When to Fit Yourself vs. Fit the System
Aviation can’t work this way. When I’m flying, I adapt to the systems, not the other way around. The autopilot doesn’t adjust to my mood. The regulations don’t bend to my preference.
But solopreneurship is different. You can control the constraints. There’s no regulatory minimum for how many articles you must publish. No certification requirement for your posting schedule. No safety case that demands you work a certain way.
Where you can’t control the system, large organizations, regulated industries, roles with immovable constraints, you fit yourself to what exists. Where you can control it, creative work, entrepreneurship, anything where you set the parameters, you can invert the model.
How to Try This Yourself
Take a free behavioral assessment. Personality.co offers one that’s decent. It won’t be as detailed as a paid Predictive Index, but it’s enough to work with.
Feed the results to AI with context about what you’re trying to build. Be specific. “Help me be more productive” gets generic advice. “Design a sustainable writing system for my newsletter based on these behavioral traits” gets actionable recommendations.
Implement what resonates. Ignore what doesn’t. The goal isn’t to follow the AI’s suggestions blindly, it’s to use your personality data as a lens for building structure that fits how you actually work, not how productivity gurus say you should work.
What I’m Still Learning
This isn’t a solved problem. I’m three months into this system and still adjusting. Some of the AI’s suggestions didn’t work. Others worked better than expected.
The buffer system is excellent for my stress levels but occasionally creates distance from current events. The batch note-taking works well until I forget to actually review the notes. Replacing social media with Substack time is productive but I’ve probably overcorrected, I may be less connected to broader conversations.
I’m adapting as I go. Which is the point. The system serves me, not the other way around.
The Broader Point
Aviation taught me the value of standardized procedures. But it also taught me when standardization is necessary and when it’s just convenience masquerading as best practice.

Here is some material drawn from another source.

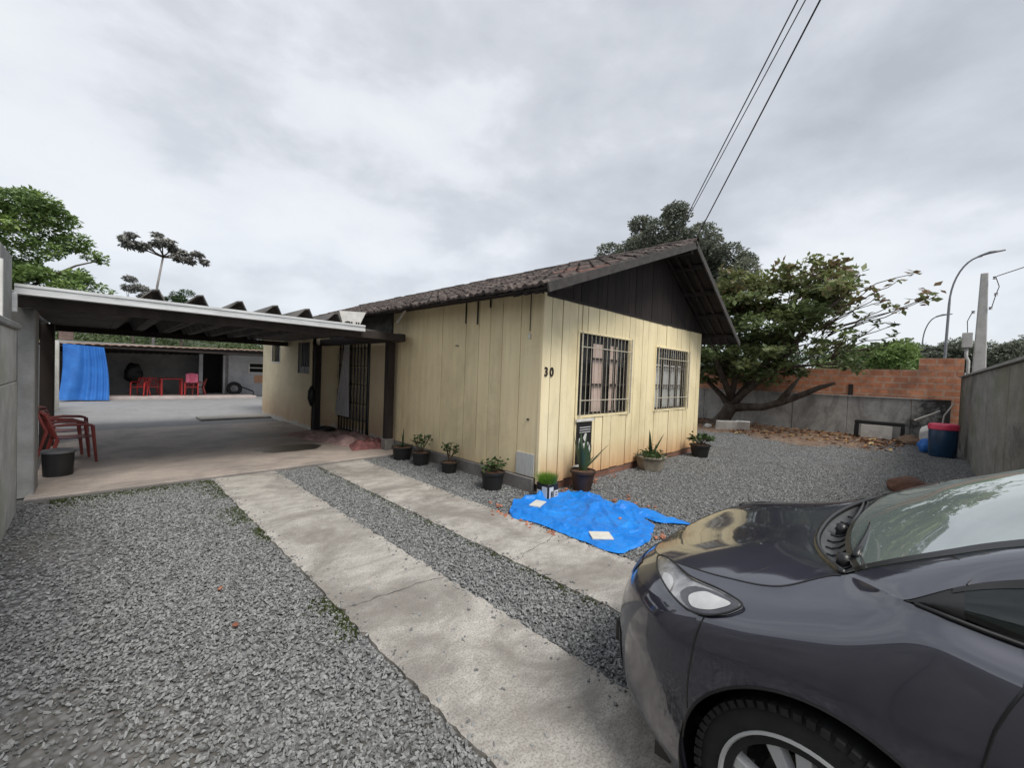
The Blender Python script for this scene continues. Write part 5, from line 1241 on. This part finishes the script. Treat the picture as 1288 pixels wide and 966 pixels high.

You can’t customize a checklist for each pilot. But you can customize your writing process for yourself.
You can’t adjust flight regulations for personal preference. But you can adjust your publishing schedule.
The question isn’t whether systems should be rigid or flexible. It’s whether rigidity serves the mission or just makes everyone’s life harder.
In aviation, rigidity saves lives.
In solopreneurship, flexibility might save your sanity.
Know which environment you’re in. Build accordingly.